• [YOUR INSTRUCTIONS] Copy out the material below in full, but not its images.
## START RECORDED INFORMATION
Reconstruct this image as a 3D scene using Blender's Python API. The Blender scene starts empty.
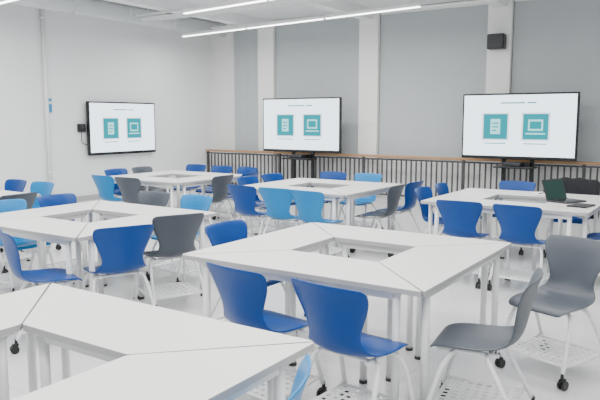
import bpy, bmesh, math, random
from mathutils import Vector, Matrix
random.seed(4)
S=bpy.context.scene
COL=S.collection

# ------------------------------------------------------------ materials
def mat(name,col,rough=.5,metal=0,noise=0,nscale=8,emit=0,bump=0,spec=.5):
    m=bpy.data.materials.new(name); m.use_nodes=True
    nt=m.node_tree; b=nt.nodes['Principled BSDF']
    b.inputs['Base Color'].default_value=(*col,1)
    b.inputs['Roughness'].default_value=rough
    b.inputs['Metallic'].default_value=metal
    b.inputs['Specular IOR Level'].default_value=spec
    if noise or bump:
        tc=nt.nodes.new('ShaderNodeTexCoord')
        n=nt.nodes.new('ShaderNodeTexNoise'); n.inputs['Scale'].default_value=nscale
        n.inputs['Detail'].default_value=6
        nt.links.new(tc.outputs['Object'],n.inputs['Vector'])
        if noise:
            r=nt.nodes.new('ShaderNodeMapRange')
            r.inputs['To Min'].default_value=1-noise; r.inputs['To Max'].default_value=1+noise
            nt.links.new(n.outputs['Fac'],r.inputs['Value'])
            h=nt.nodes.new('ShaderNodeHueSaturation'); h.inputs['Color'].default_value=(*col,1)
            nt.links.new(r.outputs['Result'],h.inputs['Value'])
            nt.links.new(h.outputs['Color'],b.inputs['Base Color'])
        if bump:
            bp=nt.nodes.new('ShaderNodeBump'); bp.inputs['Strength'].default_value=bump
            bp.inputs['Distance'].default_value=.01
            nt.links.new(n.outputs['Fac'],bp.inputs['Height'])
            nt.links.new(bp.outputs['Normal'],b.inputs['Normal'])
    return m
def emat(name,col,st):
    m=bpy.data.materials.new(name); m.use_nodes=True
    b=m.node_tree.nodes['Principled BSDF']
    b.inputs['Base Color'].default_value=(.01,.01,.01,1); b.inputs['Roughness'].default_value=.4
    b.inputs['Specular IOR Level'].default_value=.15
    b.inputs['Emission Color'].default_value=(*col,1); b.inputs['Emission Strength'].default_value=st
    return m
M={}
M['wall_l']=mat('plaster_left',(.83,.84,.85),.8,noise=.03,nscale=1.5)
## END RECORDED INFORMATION
• [WRITTEN SOLUTION]
Reconstruct this image as a 3D scene using Blender's Python API. The Blender scene starts empty.
import bpy, bmesh, math, random
from mathutils import Vector, Matrix
random.seed(4)
S=bpy.context.scene
COL=S.collection

# ------------------------------------------------------------ materials
def mat(name,col,rough=.5,metal=0,noise=0,nscale=8,emit=0,bump=0,spec=.5):
    m=bpy.data.materials.new(name); m.use_nodes=True
    nt=m.node_tree; b=nt.nodes['Principled BSDF']
    b.inputs['Base Color'].default_value=(*col,1)
    b.inputs['Roughness'].default_value=rough
    b.inputs['Metallic'].default_value=metal
    b.inputs['Specular IOR Level'].default_value=spec
    if noise or bump:
        tc=nt.nodes.new('ShaderNodeTexCoord')
        n=nt.nodes.new('ShaderNodeTexNoise'); n.inputs['Scale'].default_value=nscale
        n.inputs['Detail'].default_value=6
        nt.links.new(tc.outputs['Object'],n.inputs['Vector'])
        if noise:
            r=nt.nodes.new('ShaderNodeMapRange')
            r.inputs['To Min'].default_value=1-noise; r.inputs['To Max'].default_value=1+noise
            nt.links.new(n.outputs['Fac'],r.inputs['Value'])
            h=nt.nodes.new('ShaderNodeHueSaturation'); h.inputs['Color'].default_value=(*col,1)
            nt.links.new(r.outputs['Result'],h.inputs['Value'])
            nt.links.new(h.outputs['Color'],b.inputs['Base Color'])
        if bump:
            bp=nt.nodes.new('ShaderNodeBump'); bp.inputs['Strength'].default_value=bump
            bp.inputs['Distance'].default_value=.01
            nt.links.new(n.outputs['Fac'],bp.inputs['Height'])
            nt.links.new(bp.outputs['Normal'],b.inputs['Normal'])
    return m
def emat(name,col,st):
    m=bpy.data.materials.new(name); m.use_nodes=True
    b=m.node_tree.nodes['Principled BSDF']
    b.inputs['Base Color'].default_value=(.01,.01,.01,1); b.inputs['Roughness'].default_value=.4
    b.inputs['Specular IOR Level'].default_value=.15
    b.inputs['Emission Color'].default_value=(*col,1); b.inputs['Emission Strength'].default_value=st
    return m
M={}
M['wall_l']=mat('plaster_left',(.83,.84,.85),.8,noise=.03,nscale=1.5)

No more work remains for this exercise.